The gracefully unassuming Lee Van Buskirk generally leads the group into the groove with heart-felt and tasteful guitar playing that sports a natural sense of phrasing. Getting to the heart of the song’s feel can be a tough assignment all too rarely seen in a musician, yet Lee generally finds the pocket with ease, is more than happy to let others shine, while effortlessly doing so himself when it’s his turn to fly. He’s none too shabby on vocals either! “Tall Man” Ken Grooms keeps the bottom end solid on bass behind the group, steadily pushing a beat so integral to blues, is satisfied with a spare attack (almost unheard of in most lead-player-wannabe bass players—sigh), and occasionally breaks out into a big-ass grin when Zain sasses the audience. Jim Sprague fills out the guitar sound with rhythm chops and takes exciting chances when taking his a solo. The hips get to shakin’, and fingers go where no fingers have gone before-- yet his solos translate an excitement completely different than VanBuskirk’s smooth story-telling approach. Both complement and support each other well. Michele Brentano, O2R’s newest full-time member of the band, sits at the side bolstering the sound with supportive chord-comping and letting those fingers do the walking on the wild side when given a solo. Her playing ability grows with every gig and any moment now I expect her to bust out with a Jerry Lee Lewis key-burner that ends up with the whole piano bursting into flames. While no particular drummer can claim the full-time spot these days (drummers…what can I say?), the group almost always has players who know what to do and where to do it. Most recently the drummer claiming the most gigs is Craig Brown.

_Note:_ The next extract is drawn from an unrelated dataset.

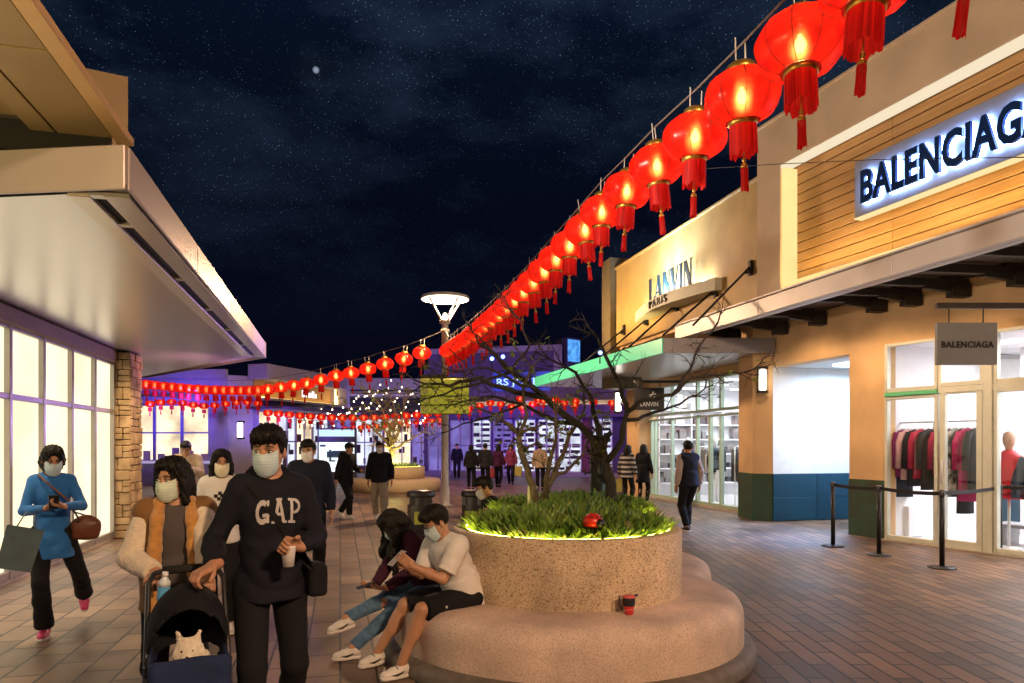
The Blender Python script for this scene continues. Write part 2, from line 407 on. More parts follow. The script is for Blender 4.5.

Standing in front of this collection of nefarious characters is Zain Mackey, lead singer. No one would dare call the gal “small,” though if she’s not movin’ or talkin’ her size might fit that description. But most of us just think of her as a Mack truck in a Volkswagen body. The girl has sauce, a laughing spirit, and the hutzpah to tackle whatever song they toss at her with all the flare she’s got. She’s largely responsible for not only giving the band a “front” character (not always easy in many current bands who tend to take themselves a Weee bit too seriously), but she engages the audience, entertaining as well as delivering on vocals and driving them home. “Little Big Woman” we call her when she’s not around to box our ears. The thing I like most about the band is their willingness to take chances. Not for them the dour and vacant- looked concentration so often seen on the hopelessly hip or the en-route-to-L.A. musical wannabes. Oh no, on any given night, you’re more likely to see them taking on all comers—inviting up guests, trying something they haven’t done before—who else loves it when you make them vamp 20 minutes while you grandstand and “work” the room?—or changing the list mid-set because they aren’t “feelin’ the love?” They like their music served up with great fun, and that’s the reason people always keep comin’ back for more.